Bend isn’t just getting more expensive for workers but for businesses, too, especially as more national brands look to expand into the city’s retail scene. Russell Huntamer, principal broker at Compass Commercial Real Estate, says three national sandwich brands, a national bakery/coffee shop and a few national cell phone retailers are all looking for spaces to open in Bend. Sadly, he has no word on a Nordstrom. Interest like that is driving up lease rates. Some new buildings on Northeast Third Street, or Highway 97, are now leasing for as high as $3.75 a square foot a month. A few years ago, during the recession, Huntamer says some businesses were only paying 80 cents a square foot. “Now everyone is competing for spaces,” he says. “To some degree that pushes out the local tenants unless they can compete with the nationals and what they can pay.”

Hatfield, the downtown running-shoe store owner, says the best strategy for retailers like him moving forward is to keep the plays conservative and strive to manage the realities of the business against expectations. Providing an experience while shopping is key, as is remembering who your market really is. “To stand out in Bend you really need to be unique and genuine,” he says. “Bend supports things that are unique to Bend.”

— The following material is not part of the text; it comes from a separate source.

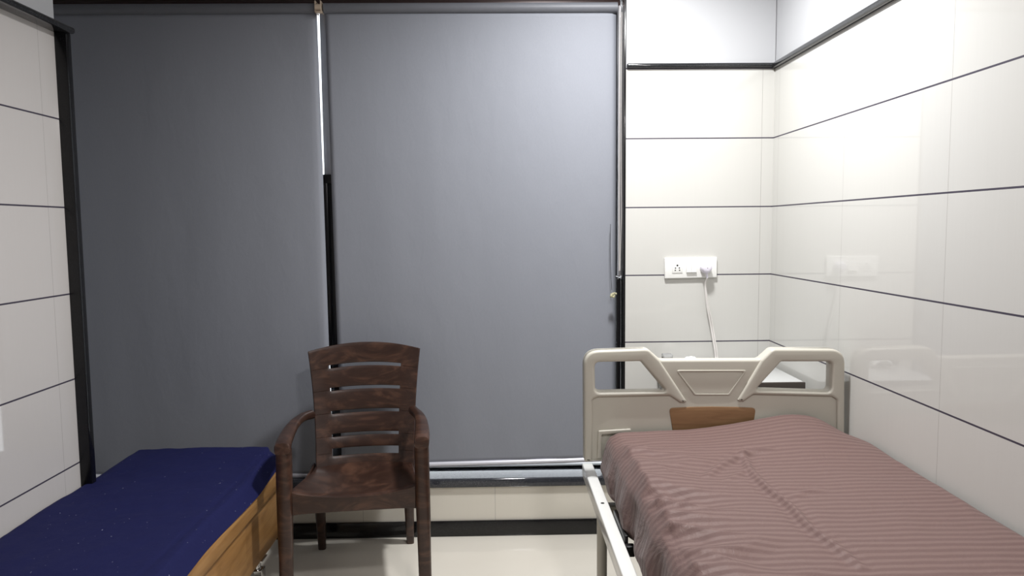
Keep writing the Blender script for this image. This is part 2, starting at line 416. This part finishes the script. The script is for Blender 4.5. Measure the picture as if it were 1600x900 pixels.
P2 = [p+Vector((.009*min(1, i/4), .003, 0)) for i, p in enumerate(pts)]
b.tube(smooth_path(P2), .0036, 10)
tag(b.build('power_cable', m_cable), 'white power cable hanging from the plug down to the bedside locker', 'cable')

# ------------------------------------------------------------ bedside locker and what lies on it
lk = empty('bedside_locker', 'light grey bedside locker with dark edged top between headboard and wall', 'locker', (.945, 2.97, 0))
def lb(a, b_, **k): return MB().box((a[0]-.945, a[1]-2.97, a[2]), (b_[0]-.945, b_[1]-2.97, b_[2]), **k)
lb((.705, 2.765, .757), (1.188, 3.185, .789), bev=.001).build('top', m_locker, lk)
lb((.700, 2.752, .738), (1.190, 2.765, .7892), bev=.001).build('front_edge', m_locker_edge, lk)
lb((.715, 2.78, .06), (1.18, 3.18, .757), bev=.003).build('cabinet', m_locker, lk)
for z0, z1, nm in ((.57, .735, 'drawer'), (.08, .56, 'door')):
    o = lb((.72, 2.765, z0), (1.175, 2.78, z1), bev=.003).build(nm, m_locker, lk)
    MB().cyl((-.04, -.225, (z1-.05)), (.04, -.225, (z1-.05)), .006).build('handle', m_chrome, o)
for x in (.74, 1.155):
    for y in (2.80, 3.15): MB().cyl((x-.945, y-2.97, 0), (x-.945, y-2.97, .06), .018).build('foot', m_rubber, lk)
LZ = .7895
x0, _ = at(1035, 557, 3.08)
b = empty('charger_box', 'small black box with clear plastic top at the left of the locker top', 'box', (x0+.03, 3.08, LZ))
MB().box((-.03, -.02, 0), (.012, .02, .046), .003).build('body', m_black_plastic, b)
MB().box((-.03, -.02, .046), (.012, .02, .060), .003).build('clear_lid', m_clear, b)
MB().box((.012, -.015, .002), (.05, .015, .040), .004).build('grey_end', plain('grey_plastic', (150, 148, 146), .3), b)
bm = bmesh.new(); g = []; cx, cz = at(1079, 560, 3.02)
for j in range(13):
    row = []
    for i in range(17):
        u, v = i/16-.5, j/12-.5
        row.append(bm.verts.new((cx+u*.085, 3.02+v*.07, LZ+.008+.050*math.exp(-(u*2.2)**4-(v*1.6)**2)+.006*noise.noise(Vector((u*9, v*9, 3))))))
    g.append(row)
for j in range(12):
    for i in range(16): bm.faces.new((g[j][i], g[j][i+1], g[j+1][i+1], g[j+1][i]))
me = bpy.data.meshes.new('paper'); bm.to_mesh(me); bm.free()
o = link('crumpled_paper', me, plain('white_paper', (240, 240, 238), .7, var=.01), None, True, 80)
o.modifiers.new('thickness', 'SOLIDIFY').thickness = .0015
tag(o, 'folded white paper standing up on the bedside locker behind the headboard', 'paper')

# ------------------------------------------------------------ hospital bed
bed = empty('hospital_bed', 'hospital bed with cream moulded headboard and white steel rails', 'bed', (.75, 1.5, 0))
BO = Vector((.75, 1.5, 0))
def bw(o): o.data.transform(Matrix.Translation(-BO)); return o
YH = 2.45
def poly(P): return [at(x, y, YH) for x, y in P]
outer = rounded(poly([(913.5, 722), (912.5, 549), (1013, 545.5), (1033, 563), (1188, 562.5), (1208, 545.5), (1321, 546), (1320, 722)]), [.01, .055, .03, .02, .02, .03, .055, .01], 8)
holeL = rounded(poly([(930, 567), (1002, 565.5), (1040, 611), (931, 613)]), [.018, .012, .010, .018], 6)
holeR = rounded(poly([(1222, 566), (1300, 566), (1299, 612.5), (1183, 609)]), [.012, .014, .018, .008], 6)
hb = plate('headboard', [outer, holeL, holeR], YH+.008, YH+.052, .009, m_bedplastic, bed, 4); bw(hb)
ringL = rounded(poly([(913.5, 722), (912.5, 549), (1013, 545.5), (1031, 563), (1074, 628), (1064, 630), (1047, 618.5), (934, 621), (926, 625), (925.5, 722)]), [.006, .055, .03, .01, .004, .004, .01, .01, .01, .004], 8)
ringR = rounded(poly([(1320, 722), (1321, 546), (1208, 545.5), (1190, 563), (1152, 626), (1162, 628), (1178, 617), (1300, 620), (1308, 625), (1309, 722)]), [.006, .055, .03, .01, .004, .004, .01, .01, .01, .004], 8)
holeL2 = rounded(poly([(929, 566), (1002.5, 564.5), (1043, 612), (930, 614)]), [.02, .012, .010, .02], 6)
holeR2 = rounded(poly([(1221.5, 565), (1301, 565), (1300, 613.5), (1180.5, 610)]), [.012, .016, .02, .008], 6)
for r, h in ((ringL, holeL2), (ringR, holeR2)): bw(plate('handle_frame', [r, h], YH, YH+.056, .0085, m_bedplastic, hb, 4))
trap = rounded(poly([(1057, 579), (1168, 579), (1141, 618), (1086, 618)]), .006, 4)
trap2 = rounded(poly([(1061, 581), (1164, 581), (1139, 616), (1088, 616)]), .005, 4)
bw(plate('embossed_badge', [trap, trap2], YH+.0045, YH+.02, .0012, m_bedplastic, hb, 2))
wp = rounded(poly([(1046, 638), (1080, 636.5), (1113, 636), (1150, 636.5), (1182, 638), (1172, 700), (1056, 700)]), [.014, 0, 0, 0, .014, .01, .01], 5)
bw(plate('wood_panel', [wp], YH+.004, YH+.02, .0015, m_wood_panel, hb, 2))
nl = rounded(poly([(932, 674), (984, 671), (992, 730), (928, 730)]), .01, 4); nl2 = rounded(poly([(937, 679), (982, 676), (990, 740), (933, 740)]), .01, 4)
bw(plate('recess_rim', [rounded(poly([(935, 673), (986, 670), (986, 676), (940, 679), (940, 716), (933, 716)]), .005, 4)], YH-.002, YH+.02, .003, m_bedplastic, hb, 2))
for sx in (.304, 1.176):
    b = MB(); b.box((sx-.002, .55, .485), (sx+.036, 2.60, .532), .004, 3); bw(b.build('side_rail', m_rail_white, bed))
    r = bed.children[-1]
    for yy in (2.21, 1.5, .8): bw(MB().cyl((sx+.017, yy, .5315), (sx+.017, yy, .5325), .006, seg=16).build('bolt_hole', m_dark, r))
for yy in (2.32, 1.80, 1.25, .7):
    b = MB(); b.box((.34, yy-.02, .44), (1.176, yy+.02, .485), .004); bw(b.build('cross_bar', m_bedplastic, bed))
for sx in (.325, 1.19):
    for yy in (2.25, .72):
        b = MB(); b.cyl((sx, yy, .10), (sx, yy, .486), .0165, seg=24); o = bw(b.build('leg', m_bedplastic, bed))
        b = MB(); b.cyl((sx-.012, yy, .05), (sx+.012, yy, .05), .05, seg=28); bw(b.build('castor_wheel', m_rubber, o))
        b = MB(); b.box((sx-.02, yy-.02, .06), (sx-.014, yy+.02, .115), .002).box((sx+.014, yy-.02, .06), (sx+.02, yy+.02, .115), .002).box((sx-.02, yy-.02, .105), (sx+.02, yy+.02, .118), .002); bw(b.build('castor_fork', m_chrome, o))
b = MB(); b.box((.341, 1.93, .50), (.352, 2.12, .548), .003).box((.341, 1.90, .50), (.365, 1.925, .53), .003); bw(b.build('mattress_stop', m_black_plastic, bed))
b = MB(); b.box((.40, .6, .486), (1.17, 2.43, .505), .003); bw(b.build('bed_deck', m_black_plastic, bed))

# mattress and bed sheet
MX0, MX1, MY0, MY1 = .392, 1.200, .52, 2.432
def mtop(x, y):
    z = .686 + .050*math.exp(-((x-1.03)/.20)**2)*math.exp(-((MY1-y)/.22)**2) + .014*math.exp(-((x-.8)/.3)**2)*math.exp(-((MY1-y)/.3)**2)
    z -= .035*math.exp(-((x-MX1)/.07)**2)*math.exp(-((y-MY1)/.12)**2)
    return z
bm = bmesh.new(); NX, NY = 24, 36; T = []; B = []
for j in range(NY+1):
    y = MY0+(MY1-MY0)*j/NY
    T.append([bm.verts.new((MX0+.004+(MX1-MX0-.008)*i/NX, y, mtop(MX0+(MX1-MX0)*i/NX, y)-.012)) for i in range(NX+1)])
    B.append([bm.verts.new((MX0+.004+(MX1-MX0-.008)*i/NX, y, .506)) for i in range(NX+1)])
for j in range(NY):
    for i in range(NX):
        bm.faces.new((T[j][i], T[j][i+1], T[j+1][i+1], T[j+1][i])); bm.faces.new((B[j][i], B[j+1][i], B[j+1][i+1], B[j][i+1]))
    bm.faces.new((T[j][0], T[j+1][0], B[j+1][0], B[j][0])); bm.faces.new((T[j][NX], B[j][NX], B[j+1][NX], T[j+1][NX]))
for i in range(NX):
    bm.faces.new((T[0][i], B[0][i], B[0][i+1], T[0][i+1])); bm.faces.new((T[NY][i], T[NY][i+1], B[NY][i+1], B[NY][i]))
me = bpy.data.meshes.new('mattress'); bm.to_mesh(me); bm.free()
tag(link('mattress', me, m_mattress, None, True, 30), 'black hospital mattress under the brown striped sheet, showing at its far right corner', 'mattress')

def seg_dist(p, a, b):
    ab = b-a; t_ = max(0, min(1, (p-a).dot(ab)/ab.length_squared)); return (p-(a+ab*t_)).length, t_
def ground(px, py, z):
    d = fw + RT*((px-800)/F) - UP*((py-450)/F); k = (z-HC)/d.z; return Vector((d.x*k, d.y*k))
creases = [([(1160, 708), (1172, 735), (1200, 765), (1232, 788), (1262, 822), (1300, 850), (1345, 885)], .011, .010),
           ([(1105, 745), (1130, 727), (1165, 713), (1200, 709)], .009, .012),
           ([(1135, 752), (1155, 742), (1168, 730)], .004, .010),
           ([(980, 765), (1010, 763), (1045, 778), (1075, 797)], .006, .012),
           ([(1240, 775), (1262, 768), (1285, 765)], .004, .010),
           ([(1395, 720), (1450, 745), (1520, 800)], .003, .015)]
def cr2(P):
    P = [Vector((*p, 0)) for p in P]; return [p.xy for p in smooth_path(P, 6)]
CR = [([ground(p[0], p[1], .69) for p in cr2(P)], h, w_) for P, h, w_ in creases]
def fbm(x, y, s, o=4):
    a = 0; k = 1
    for i in range(o): a += k*noise.noise(Vector((x, y, s+i*7))); x *= 2; y *= 2; k *= .5
    return a
bm = bmesh.new(); uvl = bm.loops.layers.uv.new('UVMap'); NXs, NYs = 190, 340
LS = .150     # hang of the sheet on each side
Wd = MX1-MX0; tot = Wd+2*LS; rows = []; R_ = .035
for j in range(NYs+1):
    y0 = MY0-.01+(MY1+.004-MY0+.01)*j/NYs; row = []
    for i in range(NXs+1):
        # denser sampling on the left edge
        s_ = i/NXs; s = tot*s_ - LS
        side = 0; dx = dz = 0
        yy = y0
        if s < 0:
            q = -s                                        # distance down the side
            a = min(q/R_, 1.0)
            x = MX0 - .006 - .010*math.sin(a*math.pi/2) - .026*min(1, q/.11)
            z = mtop(MX0, y0) - .004 - q - .004*(1-a)
            fo = max(0, (q-.004)/LS)
            near = max(0, min(1, (2.40-y0)/.25))
            ph = y0*21 + 2.2*fbm(y0*1.3, q*3, 5, 2)
            fold = (math.sin(ph)*.6+math.sin(ph*1.9+1.3)*.35)
            x += -.004 + near*fo*(.020*fold) + fo*.022*noise.noise(Vector((y0*3, q*5, 1)))*near
            x = min(x, MX0-.001)
            x += .020*max(0, fo-.8)/.2                 # tucked in under the mattress edge
            x = max(.3435, min(x, MX0-.0015))
            z += near*fo*.02*noise.noise(Vector((y0*5, 1, 8)))
            yy += .012*fo*noise.noise(Vector((y0*6, q*8, 4)))*near
        elif s > Wd:
            q = s-Wd; x = MX1+.004+.001*math.sin(min(q/R_, 1)*math.pi/2); z = mtop(MX1, y0)-.004-q
        else:
            x = MX0+s
            e = min(s, Wd-s)
            z = mtop(x, y0)+.004 - .010*math.exp(-e/.012)
            p = Vector((x, y0))
            d0 = .0045*fbm(x*4, y0*4, 2, 3)
            edge = math.exp(-(s/.17)**2)*min(1, s/.02+.4)
            ridg = 1-abs(2.2*noise.noise(Vector((x*2.2, y0*7+x*6-18*(x-MX0)**2, 3))))
            d0 += edge*(.006*fbm(x*9+y0*2, y0*9-x*4, 6)+.026*max(0, ridg-.3)*1.45-.005)*max(0, min(1, (2.38-y0)/.2))
            for L, h, w_ in CR:
                bd = 9; bt = 0
                for k in range(len(L)-1):
                    dd, tt = seg_dist(p, L[k], L[k+1])
                    if dd < bd: bd = dd; bt = (k+tt)/(len(L)-1)
                if bd < .08:
                    d0 += h*math.sin(math.pi*min(1, max(0, .08+bt*.84)))**.6*(math.exp(-(bd/w_)**2)-.35*math.exp(-((bd-.022)/.014)**2))
            z += max(-.006, d0)
            yy -= .0*max(0, (x-1.02)/.18)*math.exp(-(MY1-y0)/.06); z -= .004*max(0, (x-1.05)/.15)*math.exp(-(MY1-y0)/.05)
        row.append((bm.verts.new((x, yy, z)), s, y0))
    rows.append(row)
for j in range(NYs):
    for i in range(NXs):
        q = (rows[j][i], rows[j][i+1], rows[j+1][i+1], rows[j+1][i]); f_ = bm.faces.new([v[0] for v in q])
        for lp, v in zip(f_.loops, q): lp[uvl].uv = (v[1], v[2])
me = bpy.data.meshes.new('bed_sheet'); bm.to_mesh(me); bm.free()
o = link('bed_sheet', me, m_sheet, None, True, 80); o.modifiers.new('thickness', 'SOLIDIFY').thickness = .0015
tag(o, 'creased brown bed sheet with satin stripes spread over the hospital mattress', 'bed sheet')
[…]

In the end, Bend’s retail scene downtown is likely to become more boutiquey, while more nationals are likely to discover the Old Mill District’s viability. More people will come for a visit and more will stay. “Right now everything feels not too big, not too small, but just right,” says Steve Barham, the former head of LinkedIn’s global sales team, who recently moved to Bend. “It’s Goldilocks.”

For other isolated towns looking to give their own retailers a hand, replicating the Bend sauce sounds like a recipe for heartburn. Communities like Prineville, Oakridge and La Grande all have some of the same great ingredients that Bend began with, but mixing them doesn’t come easy. Boosting tourism, wooing a diverse group of consumers and attracting a critical mass of those interesting, ambitious outsiders often threatens a way of life that dies hard in those parts. For them, the Isle of Bend will always be just a fun place to shop.